The fact is, I have not only thought about my finances, but I have also been really close to the edge of the aforementioned ditch. And honestly, there was wild asparagus growing there.
More to the point, money has been front of mind since I was fairly young. I always needed a strategy around it, around having enough.
Stepping away from work sounds extreme, maybe like a flippant decision. But the fact of the matter is that it was calculated and executed with a great deal of thought, and more than a little bit of anxiety.
But before I go totally off the rails in, let’s just be honest here, this rant…I want to pause and acknowledge something.
If you’ve never seen anyone do something another way, then the possibility might not exist for you. I mean, until I learned about the possibility of achieving FIRE, I might have never tried to achieve it. But, it took a bit of discomfort to realize that I needed to change, that I needed to be open to a new possibility.
The cognitive dissonance of meeting someone who is doing something different, feels untenable. The hostility I encountered over my early retirement wasn’t against me, per se, rather it’s against a new idea. An idea never encountered before.
But, and maybe this is why this is a rant, people who give me the most push back are those who think that I am not their equal in some way.
Meaning, if it was easy to retire early, loads of smart people, like them, would be doing it. And I think people feel uncomfortable unpacking that… which is where the parental lectures are coming from.

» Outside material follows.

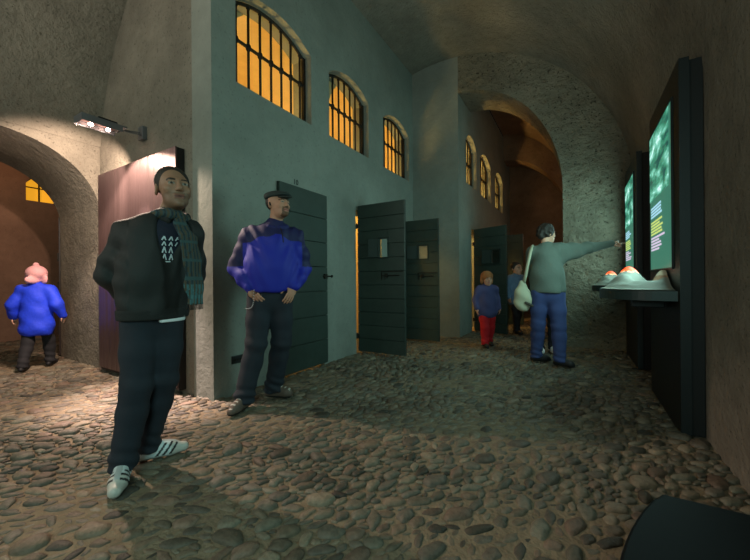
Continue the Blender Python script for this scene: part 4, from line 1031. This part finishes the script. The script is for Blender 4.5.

To a certain degree, they are totally correct. I’m not all that smart. I’ve made a great and many financial mistake in my day. A lot of it was due to ignorance. Some of it was due to unavoidable life circumstances. But most of it was because I couldn’t clearly see a different possibility.
But when I did, I went for it; I dove headfirst into the various discomforts of a new way of being. I had to have the courage to be unconventional. Even if it meant picking wild onions and lambsquarters by the side of the road.
Because, like compound interest, each seemingly silly or countercultural decision I’ve made has more than doubled not only my net worth, but my ability to withstand, and empathize with whoever just doesn’t get it.
And empathize I do.
As I’ve mentioned elsewhere in the blog, it took an existential crisis for me to realize the possibilities in my own life. To admit to myself that I was running someone else’ playbook. It took me years of denial and discomfort to come face to face with my fears and insecurities. And I’m still finding new things to face every year.
Like uncomfortable cocktail party conversations.
But, as I gain comfort with discomfort, I can smile through these difficult but skill-compounding situations. They are just another shiny penny invested well.